What you will do ->
Which lines hold the string "scene"? Copy every one of them.

>> Begin Recorded information

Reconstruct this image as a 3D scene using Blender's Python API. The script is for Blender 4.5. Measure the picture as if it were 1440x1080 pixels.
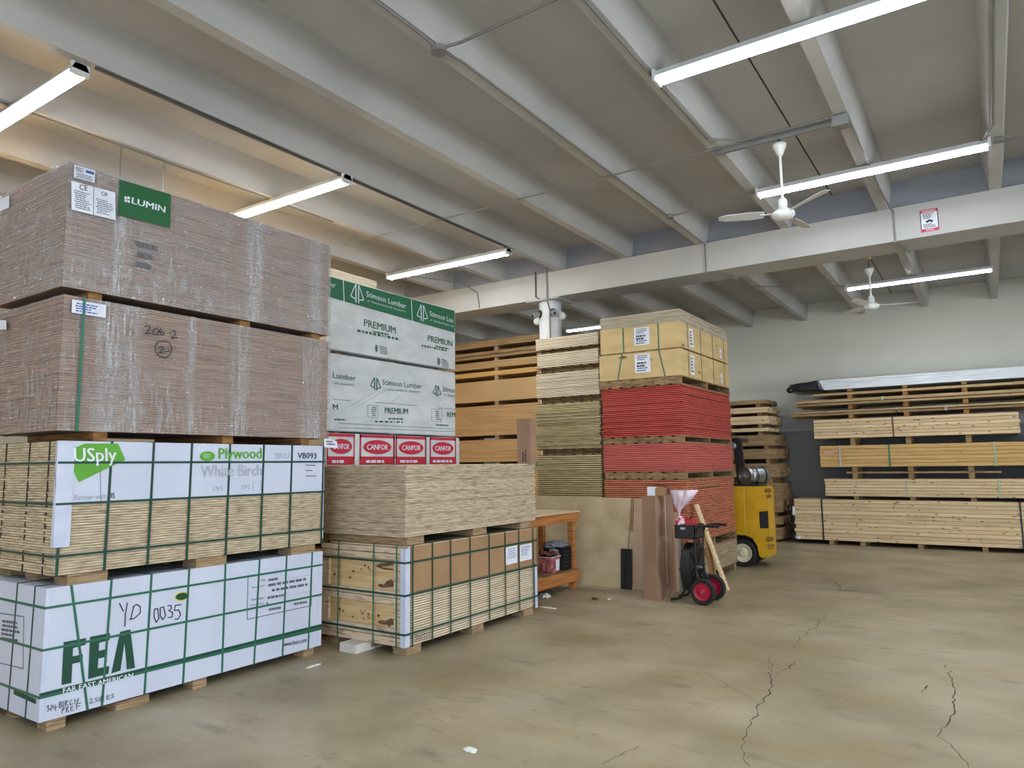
import bpy, bmesh, math, random
from mathutils import Vector, Matrix
random.seed(7)
S = bpy.context.scene
COL = S.collection
for o in list(bpy.data.objects): bpy.data.objects.remove(o)

# ------------------------------------------------------------------ camera
FOC = 1001.7; YAW = math.radians(33.756); PIT = math.radians(6.516); ROL = math.radians(-0.7044); CH = 1.9
_f = Vector((-math.sin(YAW)*math.cos(PIT), math.cos(YAW)*math.cos(PIT), math.sin(PIT)))
_r = Vector((math.cos(YAW), math.sin(YAW), 0)); _u = _r.cross(_f)
RR = _r*math.cos(ROL)+_u*math.sin(ROL); UU = -_r*math.sin(ROL)+_u*math.cos(ROL); FF = _f
cd = bpy.data.cameras.new('camera'); cam = bpy.data.objects.new('camera', cd); COL.objects.link(cam)
cd.sensor_width = 36; cd.lens = FOC/1440*36; cd.clip_end = 200
M = Matrix((RR, UU, -FF)).transposed().to_4x4(); M.translation = (0, 0, CH); cam.matrix_world = M
S.camera = cam
def at(x, y, ax, v):
    """point where the photo's pixel x,y meets the real plane X=v, Y=v or Z=v"""
    d = FF+RR*((x-720)/FOC)-UU*((y-540)/FOC); C0 = Vector((0, 0, CH)); i = 'XYZ'.index(ax)
    return C0+d*((v-C0[i])/d[i])

# ------------------------------------------------------------------ light and exposure
S.view_settings.view_transform = 'Standard'; S.view_settings.look = 'None'
S.view_settings.gamma = 1; S.view_settings.use_curve_mapping = False
S.view_settings.exposure = 0.95
W = bpy.data.worlds.new('sky'); S.world = W; W.use_nodes = True
wb = W.node_tree.nodes['Background']; wb.inputs[0].default_value = (0.62, 0.78, 1.0, 1); wb.inputs[1].default_value = 1.0
TUBE = 84.0
def daylight(name, loc, rot, sx, sy, power, col):
    l = bpy.data.lights.new(name, 'AREA'); l.shape = 'RECTANGLE'; l.size = sx; l.size_y = sy; l.energy = power; l.color = col
    o = bpy.data.objects.new(name, l); COL.objects.link(o); o.location = loc; o.rotation_euler = rot
    return o
# daylight through the two open loading doors (one behind the photographer, one in the right wall)
daylight('door_daylight', (0.5, -5.9, 2.0), (math.radians(-90), 0, math.radians(180)), 5.5, 3.8, 200, (0.80, 0.89, 1.0))
daylight('side_door_daylight', (15.6, 3.0, 1.45), (0, math.radians(90), 0), 2.7, 5.0, 600, (0.80, 0.89, 1.0))

# ------------------------------------------------------------------ materials
def lin(c): return tuple(((v/255)/12.92 if v/255 <= .04045 else ((v/255+.055)/1.055)**2.4) for v in c)+(1,)
MC = {}
def mat(name, c1, c2=None, scale=(1, 1, 1), ns=4, rough=.6, bump=0, lo=.35, hi=.65, detail=4, rnd=0.0, metal=0, knots=None, c3=None, s3=None, spec=.5, emit=None, rough2=None, bscale=None):
    if name in MC: return MC[name]
    m = bpy.data.materials.new(name); m.use_nodes = True; nt = m.node_tree; N = nt.nodes; Lk = nt.links
    b = N['Principled BSDF']; b.inputs['Roughness'].default_value = rough; b.inputs['Metallic'].default_value = metal
    b.inputs['Specular IOR Level'].default_value = spec
    MC[name] = m
    if emit:
        b.inputs['Emission Color'].default_value = lin(c1); b.inputs['Emission Strength'].default_value = emit
    if c2 is None: c2 = tuple(v*.93 for v in c1)
    tc = N.new('ShaderNodeTexCoord'); oi = N.new('ShaderNodeObjectInfo')
    add = N.new('ShaderNodeVectorMath'); add.operation = 'ADD'
    mul = N.new('ShaderNodeMath'); mul.operation = 'MULTIPLY'; mul.inputs[1].default_value = 37.0
    Lk.new(oi.outputs['Random'], mul.inputs[0]); Lk.new(tc.outputs['Object'], add.inputs[0]); Lk.new(mul.outputs[0], add.inputs[1])
    mp = N.new('ShaderNodeMapping'); mp.inputs['Scale'].default_value = scale; Lk.new(add.outputs[0], mp.inputs[0])
    nz = N.new('ShaderNodeTexNoise'); nz.inputs['Scale'].default_value = ns; nz.inputs['Detail'].default_value = detail
    Lk.new(mp.outputs[0], nz.inputs['Vector'])
    mr = N.new('ShaderNodeMapRange'); mr.inputs[1].default_value = lo; mr.inputs[2].default_value = hi; Lk.new(nz.outputs[0], mr.inputs[0])
    mx = N.new('ShaderNodeMix'); mx.data_type = 'RGBA'; mx.inputs[6].default_value = lin(c1); mx.inputs[7].default_value = lin(c2)
    Lk.new(mr.outputs[0], mx.inputs[0]); out = mx.outputs[2]
    if c3:
        n3 = N.new('ShaderNodeTexNoise'); n3.inputs['Scale'].default_value = s3 or 1.5; n3.inputs['Detail'].default_value = 3
        Lk.new(add.outputs[0], n3.inputs['Vector'])
        r3 = N.new('ShaderNodeMapRange'); r3.inputs[1].default_value = .45; r3.inputs[2].default_value = .75; Lk.new(n3.outputs[0], r3.inputs[0])
        m3 = N.new('ShaderNodeMix'); m3.data_type = 'RGBA'; m3.inputs[7].default_value = lin(c3); Lk.new(out, m3.inputs[6]); Lk.new(r3.outputs[0], m3.inputs[0]); out = m3.outputs[2]
    if knots:
        ks, kr, kc = knots
        mk = N.new('ShaderNodeMapping'); mk.inputs['Scale'].default_value = ks; Lk.new(add.outputs[0], mk.inputs[0])
        vo = N.new('ShaderNodeTexVoronoi'); vo.inputs['Scale'].default_value = 1; Lk.new(mk.outputs[0], vo.inputs['Vector'])
        rk = N.new('ShaderNodeMapRange'); rk.inputs[1].default_value = kr*.5; rk.inputs[2].default_value = kr; rk.inputs[3].default_value = 1; rk.inputs[4].default_value = 0
        Lk.new(vo.outputs['Distance'], rk.inputs[0])
        m4 = N.new('ShaderNodeMix'); m4.data_type = 'RGBA'; m4.inputs[7].default_value = lin(kc); Lk.new(out, m4.inputs[6]); Lk.new(rk.outputs[0], m4.inputs[0]); out = m4.outputs[2]
    if rnd:
        hs = N.new('ShaderNodeHueSaturation'); mv = N.new('ShaderNodeMapRange'); mv.inputs[3].default_value = 1-rnd; mv.inputs[4].default_value = 1+rnd
        Lk.new(oi.outputs['Random'], mv.inputs[0]); Lk.new(mv.outputs[0], hs.inputs['Value']); Lk.new(out, hs.inputs['Color']); out = hs.outputs[0]
    Lk.new(out, b.inputs['Base Color'])
    if rough2 is not None:
        rr = N.new('ShaderNodeMapRange'); rr.inputs[3].default_value = rough; rr.inputs[4].default_value = rough2; Lk.new(nz.outputs[0], rr.inputs[0]); Lk.new(rr.outputs[0], b.inputs['Roughness'])
    if bump:
        bp = N.new('ShaderNodeBump'); bp.inputs['Strength'].default_value = bump; bp.inputs['Distance'].default_value = .01
        Lk.new(nz.outputs[0], bp.inputs['Height']); Lk.new(bp.outputs[0], b.inputs['Normal'])
    return m
def plain(name, c, rough=.6, metal=0): return mat(name, c, tuple(min(255, v*1.06) for v in c), ns=6, rough=rough, metal=metal)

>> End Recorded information

Answer in full ->
Reconstruct this image as a 3D scene using Blender's Python API. The script is for Blender 4.5. Measure the picture as if it were 1440x1080 pixels.
S = bpy.context.scene